**WHAT YOU NEED TO DO**
Repeat every line, exactly, from the very first through the one where "from mathutils.geometry import" appears. Add nothing else.

--- Begin DATA LINES ---

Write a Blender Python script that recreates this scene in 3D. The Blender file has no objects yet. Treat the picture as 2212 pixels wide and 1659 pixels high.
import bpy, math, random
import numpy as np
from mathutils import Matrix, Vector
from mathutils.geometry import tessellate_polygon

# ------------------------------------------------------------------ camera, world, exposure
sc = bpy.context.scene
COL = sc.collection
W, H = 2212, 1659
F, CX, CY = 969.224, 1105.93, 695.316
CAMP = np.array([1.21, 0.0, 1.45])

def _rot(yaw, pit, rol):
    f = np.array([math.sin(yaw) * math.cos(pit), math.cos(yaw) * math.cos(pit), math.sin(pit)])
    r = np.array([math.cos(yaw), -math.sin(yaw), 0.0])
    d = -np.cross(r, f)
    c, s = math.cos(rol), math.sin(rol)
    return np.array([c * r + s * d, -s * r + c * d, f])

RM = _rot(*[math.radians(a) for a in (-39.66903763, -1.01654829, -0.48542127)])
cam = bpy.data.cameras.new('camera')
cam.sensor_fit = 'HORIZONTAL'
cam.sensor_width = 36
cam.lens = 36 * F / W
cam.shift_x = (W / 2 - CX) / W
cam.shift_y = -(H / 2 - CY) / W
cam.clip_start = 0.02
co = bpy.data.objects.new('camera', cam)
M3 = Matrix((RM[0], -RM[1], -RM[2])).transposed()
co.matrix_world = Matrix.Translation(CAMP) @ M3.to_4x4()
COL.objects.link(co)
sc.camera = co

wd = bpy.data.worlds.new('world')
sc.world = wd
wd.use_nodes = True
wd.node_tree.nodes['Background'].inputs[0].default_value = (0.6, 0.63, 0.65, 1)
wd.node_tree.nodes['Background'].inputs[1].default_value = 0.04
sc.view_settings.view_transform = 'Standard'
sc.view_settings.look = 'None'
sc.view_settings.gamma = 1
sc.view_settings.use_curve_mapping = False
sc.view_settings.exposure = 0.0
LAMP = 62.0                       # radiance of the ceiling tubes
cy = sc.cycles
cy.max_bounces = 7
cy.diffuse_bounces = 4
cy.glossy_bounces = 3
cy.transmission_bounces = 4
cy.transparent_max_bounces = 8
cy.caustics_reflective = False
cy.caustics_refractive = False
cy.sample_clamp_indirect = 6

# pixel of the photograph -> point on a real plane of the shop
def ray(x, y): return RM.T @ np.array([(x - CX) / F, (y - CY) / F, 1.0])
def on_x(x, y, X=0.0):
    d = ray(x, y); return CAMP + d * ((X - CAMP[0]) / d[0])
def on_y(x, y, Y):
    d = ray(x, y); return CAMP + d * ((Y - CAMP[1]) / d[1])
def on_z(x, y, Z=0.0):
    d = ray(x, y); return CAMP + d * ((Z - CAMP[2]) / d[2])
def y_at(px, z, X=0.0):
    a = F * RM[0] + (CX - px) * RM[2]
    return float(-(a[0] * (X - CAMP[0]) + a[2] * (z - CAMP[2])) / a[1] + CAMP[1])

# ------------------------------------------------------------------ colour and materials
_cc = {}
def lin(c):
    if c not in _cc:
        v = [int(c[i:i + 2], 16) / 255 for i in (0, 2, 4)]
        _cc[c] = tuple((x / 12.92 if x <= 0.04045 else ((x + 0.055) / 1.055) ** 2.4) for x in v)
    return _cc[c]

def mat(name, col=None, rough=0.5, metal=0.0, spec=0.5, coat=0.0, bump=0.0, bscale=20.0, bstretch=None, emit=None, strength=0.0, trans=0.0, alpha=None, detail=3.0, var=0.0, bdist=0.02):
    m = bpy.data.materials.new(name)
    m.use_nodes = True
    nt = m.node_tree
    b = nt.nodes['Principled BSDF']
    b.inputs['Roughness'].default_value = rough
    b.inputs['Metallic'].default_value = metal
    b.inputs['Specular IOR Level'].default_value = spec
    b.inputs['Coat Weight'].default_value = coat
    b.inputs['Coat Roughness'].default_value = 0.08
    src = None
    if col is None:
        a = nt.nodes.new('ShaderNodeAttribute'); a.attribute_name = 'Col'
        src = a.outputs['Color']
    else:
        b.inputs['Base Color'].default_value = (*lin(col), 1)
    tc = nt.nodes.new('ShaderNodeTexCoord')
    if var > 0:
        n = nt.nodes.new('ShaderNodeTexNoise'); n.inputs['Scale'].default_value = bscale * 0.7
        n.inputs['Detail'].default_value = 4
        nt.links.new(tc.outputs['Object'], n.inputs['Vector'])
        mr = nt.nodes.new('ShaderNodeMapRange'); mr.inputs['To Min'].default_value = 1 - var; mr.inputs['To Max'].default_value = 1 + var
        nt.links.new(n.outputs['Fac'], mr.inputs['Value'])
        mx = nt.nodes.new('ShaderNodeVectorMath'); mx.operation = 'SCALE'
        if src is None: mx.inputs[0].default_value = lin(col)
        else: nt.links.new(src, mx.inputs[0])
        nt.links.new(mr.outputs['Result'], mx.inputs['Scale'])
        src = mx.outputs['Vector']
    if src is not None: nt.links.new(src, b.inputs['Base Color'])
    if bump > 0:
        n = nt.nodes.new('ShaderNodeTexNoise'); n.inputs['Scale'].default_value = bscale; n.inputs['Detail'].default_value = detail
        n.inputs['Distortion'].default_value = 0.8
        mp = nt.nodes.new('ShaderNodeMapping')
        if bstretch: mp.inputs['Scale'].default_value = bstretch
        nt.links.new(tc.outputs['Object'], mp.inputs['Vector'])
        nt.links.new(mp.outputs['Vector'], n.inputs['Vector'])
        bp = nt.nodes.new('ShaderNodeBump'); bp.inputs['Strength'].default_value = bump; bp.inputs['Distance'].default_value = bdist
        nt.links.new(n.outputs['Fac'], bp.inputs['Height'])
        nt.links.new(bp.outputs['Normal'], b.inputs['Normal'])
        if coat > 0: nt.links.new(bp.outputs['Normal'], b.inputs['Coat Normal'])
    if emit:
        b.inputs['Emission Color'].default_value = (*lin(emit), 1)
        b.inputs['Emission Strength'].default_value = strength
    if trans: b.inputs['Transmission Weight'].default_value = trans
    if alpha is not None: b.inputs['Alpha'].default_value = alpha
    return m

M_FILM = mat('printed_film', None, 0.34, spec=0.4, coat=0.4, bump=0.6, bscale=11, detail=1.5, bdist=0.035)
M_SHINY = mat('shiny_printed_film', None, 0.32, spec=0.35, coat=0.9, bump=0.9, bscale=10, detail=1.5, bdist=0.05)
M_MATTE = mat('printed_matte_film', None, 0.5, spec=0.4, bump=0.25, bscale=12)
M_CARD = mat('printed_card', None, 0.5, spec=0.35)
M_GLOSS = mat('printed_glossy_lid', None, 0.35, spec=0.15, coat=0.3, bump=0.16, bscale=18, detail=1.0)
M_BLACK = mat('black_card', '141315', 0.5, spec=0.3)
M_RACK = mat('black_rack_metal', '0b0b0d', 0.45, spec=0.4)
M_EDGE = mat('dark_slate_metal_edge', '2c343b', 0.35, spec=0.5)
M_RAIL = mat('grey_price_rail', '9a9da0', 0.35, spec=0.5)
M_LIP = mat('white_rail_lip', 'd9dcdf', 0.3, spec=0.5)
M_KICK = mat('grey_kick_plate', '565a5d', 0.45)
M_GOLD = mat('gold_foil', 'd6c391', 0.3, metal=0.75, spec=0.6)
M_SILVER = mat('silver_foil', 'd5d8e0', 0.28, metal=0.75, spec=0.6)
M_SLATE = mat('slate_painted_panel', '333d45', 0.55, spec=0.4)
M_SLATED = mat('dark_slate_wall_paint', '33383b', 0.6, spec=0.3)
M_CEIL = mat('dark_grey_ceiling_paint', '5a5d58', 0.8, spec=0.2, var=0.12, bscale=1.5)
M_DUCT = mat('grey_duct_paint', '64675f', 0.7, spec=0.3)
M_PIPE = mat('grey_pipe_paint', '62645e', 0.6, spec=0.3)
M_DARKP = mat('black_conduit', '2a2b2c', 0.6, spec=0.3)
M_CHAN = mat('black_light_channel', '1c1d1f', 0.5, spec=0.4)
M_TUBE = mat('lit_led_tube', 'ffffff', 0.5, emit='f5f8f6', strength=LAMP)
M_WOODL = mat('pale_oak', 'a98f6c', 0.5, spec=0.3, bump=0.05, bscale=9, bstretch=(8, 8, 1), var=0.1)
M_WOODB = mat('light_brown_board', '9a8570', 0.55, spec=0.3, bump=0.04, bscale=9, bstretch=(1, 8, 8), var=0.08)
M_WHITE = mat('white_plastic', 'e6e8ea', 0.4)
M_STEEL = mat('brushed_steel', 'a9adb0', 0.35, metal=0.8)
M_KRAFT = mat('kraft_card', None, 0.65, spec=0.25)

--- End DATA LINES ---

**FINISHED ANSWER**
Write a Blender Python script that recreates this scene in 3D. The Blender file has no objects yet. Treat the picture as 2212 pixels wide and 1659 pixels high.
import bpy, math, random
import numpy as np
from mathutils import Matrix, Vector
from mathutils.geometry import tessellate_polygon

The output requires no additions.